It’s hard to believe that our Ragnar Trail Appalachians adventure was ending two weeks ago today. Lots of memories still fresh in my mind. Months ago we began to assemble our 2 teams of 8 – almost completely made of beginning trail runners. I remember being amazed once again by the courage this group displayed. Trails were a new frontier for them and the thought of running 3 times in 2 days, even through the night, while sleeping in tents, un-showered and smelly, did nothing to deter them.

In April, we began to get serious with the training. Hitting the trails 3 times per week, uphill repeats, downhill repeats, back-to-back long runs, and night runs. But before we knew it, we were standing at Big Bear Lake Campground in West Virginia, pitching our tents and eagerly awaiting the start of our latest adventure.

Well, the storms started the first night and pretty much went non-stop the entire weekend. The ground was saturated making the stakes anchoring our tents useless so when the insane winds began to blow, multiple tents collapsed and we lost an air mattress in the process. Some tents leaked from above, some leaked from below and before long we were literally camping in the middle of a muddy swamp.

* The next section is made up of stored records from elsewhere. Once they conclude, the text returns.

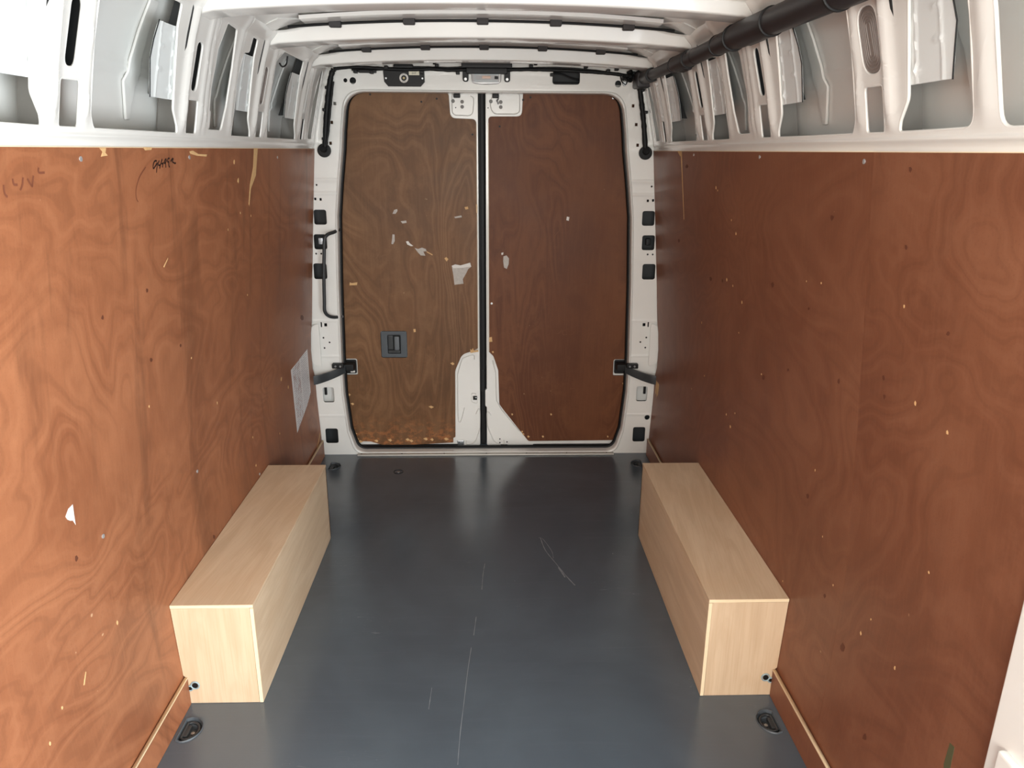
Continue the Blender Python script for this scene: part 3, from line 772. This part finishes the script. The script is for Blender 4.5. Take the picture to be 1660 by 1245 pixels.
# lower kick strips
def kick(name, label, side, y0, y1, m):
    o = thing(name, label, 'kick strip', (side*.885, (y0+y1)/2, .001), 'kick strips at floor level')
    bm = sheet([(y0, .001), (y1, .001), (y1, .092), (y0, .096)], [], .009, .0005, lambda y, z, w_: (side*(.881-w_), y, z), (), ())
    obj('strip_board', bm, m, o, smooth=0)
    bm = sheet([(y0, .0935), (y1, .0915), (y1, .0945), (y0, .0985)], [], .0096, 0, lambda y, z, w_: (side*(.881-w_), y, z))
    obj('pale_edge', bm, EDGE, o, smooth=0)
    return o
KL = kick('kick_strip', 'long plywood kick strip with pale top edge leading to the left wheel box', -1, -1.0, 1.886, PLY_L)
KR = kick('kick_strip', 'long plywood kick strip with pale top edge leading to the right wheel box', 1, 1.02, 1.886, PLY_R)
kick('kick_strip', 'short plywood kick strip behind the left wheel box beside the rear pillar', -1, 2.896, 3.79, PLY_L)
kick('kick_strip', 'short plywood kick strip behind the right wheel box beside the rear pillar', 1, 2.896, 3.79, PLY_R)

def wscrew(parent, side, y, z, r=.0055):
    c = Vector(wmap(side, .0045)(y, z, 0)); obj('screw', disc(bmesh.new(), c, (-side, 0, 0), r, .002, 14), ZINC, parent)
for y, z in ((1.644, 1.570), (2.232, 1.568), (3.15, 1.56), (1.613, .714), (2.78, .35), (2.2, .62)): wscrew(LL, -1, y, z)
for y, z in ((1.649, 1.574), (2.30, 1.578), (3.05, 1.58)): wscrew(RF, 1, y, z)
def wchip(parent, side, y, z, s=.01, m=CHIP, pts=None, asp=1.4, name='bare_chip'):
    if pts is None:
        k = random.randint(5, 7); a0 = random.random()*6
        pts = [(y+s*(.5+.5*random.random())*math.cos(a0+6.283*i/k), z+s*asp*(.5+.5*random.random())*math.sin(a0+6.283*i/k)) for i in range(k)]
    bm = sheet(pts, [], .0008, 0, wmap(side, .0047)); obj(name, bm, m, parent, smooth=0)
# splinters along the top edge and the long splits
wchip(LL, -1, 0, 0, pts=[(2.84, 1.594), (2.885, 1.594), (2.86, 1.5), (2.80, 1.455), (2.78, 1.395), (2.775, 1.405), (2.79, 1.47), (2.83, 1.53)], name='splinter')
wchip(LL, -1, 0, 0, pts=[(1.725, 1.592), (1.755, 1.592), (1.75, 1.582), (1.76, 1.576), (1.73, 1.574), (1.738, 1.584)], name='splinter')
wchip(LL, -1, 0, 0, pts=[(2.235, 1.584), (2.26, 1.586), (2.30, 1.577), (2.37, 1.575), (2.365, 1.569), (2.29, 1.572), (2.24, 1.578)], name='splinter')
wchip(LL, -1, 0, 0, pts=[(1.94, 1.594), (1.99, 1.594), (1.985, 1.588), (1.95, 1.587)], name='splinter')
for y, z, s in ((2.62, 1.55, .012), (2.66, 1.49, .012), (2.68, 1.38, .006), (2.55, 1.335, .005), (2.80, 1.36, .005), (3.2, .62, .012), (3.3, .55, .010), (2.75, 1.08, .005), (1.9, .94, .005), (2.2, .99, .005), (2.4, .78, .006), (2.75, .52, .006), (2.75, .40, .008), (3.1, .40, .006), (1.62, .47, .007), (1.30, .40, .006), (1.36, .44, .006)):
    wchip(LL, -1, y, z, s*.75)
wchip(LL, -1, 0, 0, m=WPAPER, pts=[(1.472, .838), (1.485, .850), (1.503, .852), (1.504, .825), (1.506, .800), (1.497, .816), (1.488, .820), (1.478, .828)], name='paint_scab')
wchip(LL, -1, 0, 0, pts=[(1.445, .428), (1.462, .452), (1.464, .449), (1.449, .426)], name='scrape')
wchip(LL, -1, 0, 0, pts=[(2.03, 1.29), (2.06, 1.31), (2.06, 1.306), (2.033, 1.287)], name='scrape')
wchip(RF, 1, 0, 0, pts=[(3.245, 1.594), (3.262, 1.594), (3.243, 1.45), (3.225, 1.315), (3.222, 1.32), (3.235, 1.45)], name='splinter')
wchip(RF, 1, 0, 0, pts=[(3.24, 1.594), (3.32, 1.594), (3.27, 1.572)], name='splinter')
for y, z, s in ((2.75, 1.47, .010), (2.73, 1.46, .006), (2.57, 1.37, .006), (2.52, 1.33, .008), (2.62, 1.16, .010), (2.55, 1.15, .006), (2.451, 1.112, .010), (2.48, 1.0, .006), (2.95, .93, .008), (1.84, 1.28, .005), (1.93, 1.27, .004), (1.82, .78, .005), (2.25, .92, .004), (2.9, .72, .006), (2.6, .66, .008), (2.55, .63, .012), (2.5, .7, .005), (1.95, .36, .005), (1.75, .62, .004), (1.66, .53, .005), (3.1, .6, .006)):
    wchip(RF, 1, y, z, s*.6)
for y, z, s in ((1.382, 1.298-.18, .006), (1.27, 1.10, .006), (1.45, 1.30, .004), (1.35, .52, .005), (1.28, .8, .004), (1.5, .5, .006), (1.47, .56, .004)):
    wchip(RN, 1, y, z, s*.8)
wchip(RN, 1, 0, 0, m=GREEN, pts=[(1.128, .515), (1.142, .513), (1.145, .46), (1.139, .44), (1.126, .455)], name='green_smear')
# ragged corner of the right lining under the strap
for k in range(4):
    y = 3.70+.018*k; wchip(RF, 1, 0, 0, pts=[(y, .43), (y+.016, .435), (y+.022, .36-.02*(k % 2)), (y+.012, .37)], name='splinter')
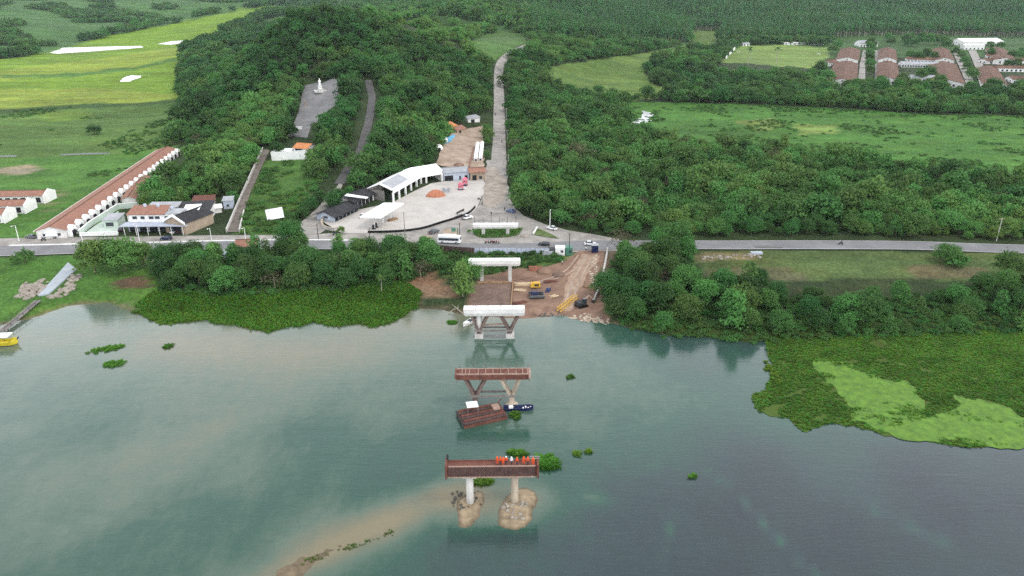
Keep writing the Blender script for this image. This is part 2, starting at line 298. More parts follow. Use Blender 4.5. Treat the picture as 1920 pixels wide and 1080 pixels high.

The trail conditions were the worst I’d ever seen, deteriorating rapidly and becoming more dangerous with each passing hour. Many people came off the course bloody from tripping over newly-exposed roots and rocks. The mud was 6-8 inches deep in places and the puddles ranged anywhere from ankle-deep to hip-deep. We were all dirty, wet, and exhausted.

The last few hours were extremely chaotic in camp as another massive storm was rolling up the coast toward us. We broke camp down as quickly as we could. The race organizers began to force teams to “double up” and run their loops together in order to get people off the course as quickly as possible, meaning some had to run with no sleep only a few hours after coming off an overnight run.

Standing at the finish line waiting for our final two runners to come in, the mood of the group was…let’s call it “less than enthusiastic”. We were all totally spent – physically and emotionally – and in our weakened states, the misery of what we’d just endured was all anyone could think about. We sat quietly around the table waiting for this experience to be over and as we huddled in the pavilion, watching yet another crazy storm pass over us, many said “I won’t be doing this again”. After the last runners came in on Saturday evening, we got our team pictures, congratulated each other, and said our good-byes to head for home.

Now this is not my first rodeo. I’ve sworn off experiences and events more times than I count in the hours immediately following certain races…but it’s usually short-lived. So as we left the event, I told my athletes to give it a week first – you always remember it all very differently once you’re dry, warm and rested. Then I waited to see what the ultimate reaction would be.

But it didn’t take the group a week to make up it’s mind and the first few Facebook posts that rolled out weren’t what I expected. Approximately 24 hours after the race, the majority of the team was signing up for Ragnar Trail Richmond in April, even recruiting enough people to form 3 teams. No one spoke about the grim and miserable nightmare we’d endured during our 3 days together. All of the posts highlighted the proud and beautiful moments we’d shared and experienced during our awesome adventure – and there were MANY.


To an outside observer, it appeared that this race went off without a hitch and I suppose it did. We rocked it out! Only good memories of a life-changing experience that tested each of us in very different ways. Each of us filled with pride that we didn’t just survive – we THRIVED.


Now filled with gratitude for the opportunity to be a part of this moment in history, we have learned that within each of us exists a steadfast strength and unwavering determination that will get us through anything life can throw at us. And we got to see some AMAZING views in the process.


When people ask me why I keep doing this after all the insane stories I have to tell, I just smile – explaining it won’t do it justice because it’s something you have to experience to truly understand.

We are runners and these are the moments we live for.